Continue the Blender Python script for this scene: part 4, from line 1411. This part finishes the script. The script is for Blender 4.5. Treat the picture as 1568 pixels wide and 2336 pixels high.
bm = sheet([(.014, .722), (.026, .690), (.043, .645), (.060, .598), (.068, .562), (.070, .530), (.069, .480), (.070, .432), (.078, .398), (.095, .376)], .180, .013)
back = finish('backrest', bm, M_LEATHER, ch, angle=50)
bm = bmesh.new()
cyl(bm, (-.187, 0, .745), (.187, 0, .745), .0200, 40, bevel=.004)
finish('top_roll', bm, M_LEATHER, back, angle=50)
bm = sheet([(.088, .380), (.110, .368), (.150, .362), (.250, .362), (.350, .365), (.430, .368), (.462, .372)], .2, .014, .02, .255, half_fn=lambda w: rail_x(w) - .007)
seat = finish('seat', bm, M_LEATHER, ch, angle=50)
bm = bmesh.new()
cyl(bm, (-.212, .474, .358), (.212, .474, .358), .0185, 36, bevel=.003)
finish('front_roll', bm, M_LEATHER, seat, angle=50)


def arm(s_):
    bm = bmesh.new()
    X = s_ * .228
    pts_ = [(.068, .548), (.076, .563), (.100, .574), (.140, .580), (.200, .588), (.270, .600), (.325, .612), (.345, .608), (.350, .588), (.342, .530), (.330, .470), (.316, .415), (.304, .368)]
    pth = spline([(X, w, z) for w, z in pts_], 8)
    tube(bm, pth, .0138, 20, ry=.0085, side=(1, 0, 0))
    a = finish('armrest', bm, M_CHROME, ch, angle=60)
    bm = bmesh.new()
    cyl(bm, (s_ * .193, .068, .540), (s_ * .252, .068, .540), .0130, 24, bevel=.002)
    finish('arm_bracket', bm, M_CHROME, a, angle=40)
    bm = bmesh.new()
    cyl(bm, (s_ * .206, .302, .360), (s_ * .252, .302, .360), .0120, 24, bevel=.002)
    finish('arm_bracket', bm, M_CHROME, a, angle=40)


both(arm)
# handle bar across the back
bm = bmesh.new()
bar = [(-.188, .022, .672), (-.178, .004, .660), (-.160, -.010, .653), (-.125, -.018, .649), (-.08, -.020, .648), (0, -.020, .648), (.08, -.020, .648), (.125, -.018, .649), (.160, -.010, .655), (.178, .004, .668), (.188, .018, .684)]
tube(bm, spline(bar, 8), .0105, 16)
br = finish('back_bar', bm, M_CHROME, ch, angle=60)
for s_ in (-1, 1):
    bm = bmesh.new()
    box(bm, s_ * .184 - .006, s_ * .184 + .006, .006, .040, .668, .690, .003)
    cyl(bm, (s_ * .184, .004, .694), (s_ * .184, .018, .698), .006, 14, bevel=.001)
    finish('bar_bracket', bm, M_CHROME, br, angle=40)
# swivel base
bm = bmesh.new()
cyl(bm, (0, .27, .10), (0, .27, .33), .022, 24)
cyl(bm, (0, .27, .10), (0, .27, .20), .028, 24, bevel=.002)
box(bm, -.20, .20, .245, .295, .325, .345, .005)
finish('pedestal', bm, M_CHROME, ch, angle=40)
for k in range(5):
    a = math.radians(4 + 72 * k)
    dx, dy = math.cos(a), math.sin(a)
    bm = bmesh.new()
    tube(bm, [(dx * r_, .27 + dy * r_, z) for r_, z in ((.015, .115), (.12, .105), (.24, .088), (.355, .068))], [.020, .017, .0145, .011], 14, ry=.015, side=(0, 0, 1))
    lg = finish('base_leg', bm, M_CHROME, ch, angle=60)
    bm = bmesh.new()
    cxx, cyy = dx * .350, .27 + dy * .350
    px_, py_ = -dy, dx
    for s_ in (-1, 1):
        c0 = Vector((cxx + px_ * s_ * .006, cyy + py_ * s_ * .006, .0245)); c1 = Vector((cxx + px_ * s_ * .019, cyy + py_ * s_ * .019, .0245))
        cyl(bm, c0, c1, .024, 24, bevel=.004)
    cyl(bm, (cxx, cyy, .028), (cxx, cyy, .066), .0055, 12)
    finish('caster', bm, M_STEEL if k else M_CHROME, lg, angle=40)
========================================
### Set exercise
Repeat the material word for word, in full.

### Reply
Continue the Blender Python script for this scene: part 4, from line 1411. This part finishes the script. The script is for Blender 4.5. Treat the picture as 1568 pixels wide and 2336 pixels high.
bm = sheet([(.014, .722), (.026, .690), (.043, .645), (.060, .598), (.068, .562), (.070, .530), (.069, .480), (.070, .432), (.078, .398), (.095, .376)], .180, .013)
back = finish('backrest', bm, M_LEATHER, ch, angle=50)
bm = bmesh.new()
cyl(bm, (-.187, 0, .745), (.187, 0, .745), .0200, 40, bevel=.004)
finish('top_roll', bm, M_LEATHER, back, angle=50)
bm = sheet([(.088, .380), (.110, .368), (.150, .362), (.250, .362), (.350, .365), (.430, .368), (.462, .372)], .2, .014, .02, .255, half_fn=lambda w: rail_x(w) - .007)
seat = finish('seat', bm, M_LEATHER, ch, angle=50)
bm = bmesh.new()
cyl(bm, (-.212, .474, .358), (.212, .474, .358), .0185, 36, bevel=.003)
finish('front_roll', bm, M_LEATHER, seat, angle=50)


def arm(s_):
    bm = bmesh.new()
    X = s_ * .228
    pts_ = [(.068, .548), (.076, .563), (.100, .574), (.140, .580), (.200, .588), (.270, .600), (.325, .612), (.345, .608), (.350, .588), (.342, .530), (.330, .470), (.316, .415), (.304, .368)]
    pth = spline([(X, w, z) for w, z in pts_], 8)
    tube(bm, pth, .0138, 20, ry=.0085, side=(1, 0, 0))
    a = finish('armrest', bm, M_CHROME, ch, angle=60)
    bm = bmesh.new()
    cyl(bm, (s_ * .193, .068, .540), (s_ * .252, .068, .540), .0130, 24, bevel=.002)
    finish('arm_bracket', bm, M_CHROME, a, angle=40)
    bm = bmesh.new()
    cyl(bm, (s_ * .206, .302, .360), (s_ * .252, .302, .360), .0120, 24, bevel=.002)
    finish('arm_bracket', bm, M_CHROME, a, angle=40)


both(arm)
# handle bar across the back
bm = bmesh.new()
bar = [(-.188, .022, .672), (-.178, .004, .660), (-.160, -.010, .653), (-.125, -.018, .649), (-.08, -.020, .648), (0, -.020, .648), (.08, -.020, .648), (.125, -.018, .649), (.160, -.010, .655), (.178, .004, .668), (.188, .018, .684)]
tube(bm, spline(bar, 8), .0105, 16)
br = finish('back_bar', bm, M_CHROME, ch, angle=60)
for s_ in (-1, 1):
    bm = bmesh.new()
    box(bm, s_ * .184 - .006, s_ * .184 + .006, .006, .040, .668, .690, .003)
    cyl(bm, (s_ * .184, .004, .694), (s_ * .184, .018, .698), .006, 14, bevel=.001)
    finish('bar_bracket', bm, M_CHROME, br, angle=40)
# swivel base
bm = bmesh.new()
cyl(bm, (0, .27, .10), (0, .27, .33), .022, 24)
cyl(bm, (0, .27, .10), (0, .27, .20), .028, 24, bevel=.002)
box(bm, -.20, .20, .245, .295, .325, .345, .005)
finish('pedestal', bm, M_CHROME, ch, angle=40)
for k in range(5):
    a = math.radians(4 + 72 * k)
    dx, dy = math.cos(a), math.sin(a)
    bm = bmesh.new()
    tube(bm, [(dx * r_, .27 + dy * r_, z) for r_, z in ((.015, .115), (.12, .105), (.24, .088), (.355, .068))], [.020, .017, .0145, .011], 14, ry=.015, side=(0, 0, 1))
    lg = finish('base_leg', bm, M_CHROME, ch, angle=60)
    bm = bmesh.new()
    cxx, cyy = dx * .350, .27 + dy * .350
    px_, py_ = -dy, dx
    for s_ in (-1, 1):
        c0 = Vector((cxx + px_ * s_ * .006, cyy + py_ * s_ * .006, .0245)); c1 = Vector((cxx + px_ * s_ * .019, cyy + py_ * s_ * .019, .0245))
        cyl(bm, c0, c1, .024, 24, bevel=.004)
    cyl(bm, (cxx, cyy, .028), (cxx, cyy, .066), .0055, 12)
    finish('caster', bm, M_STEEL if k else M_CHROME, lg, angle=40)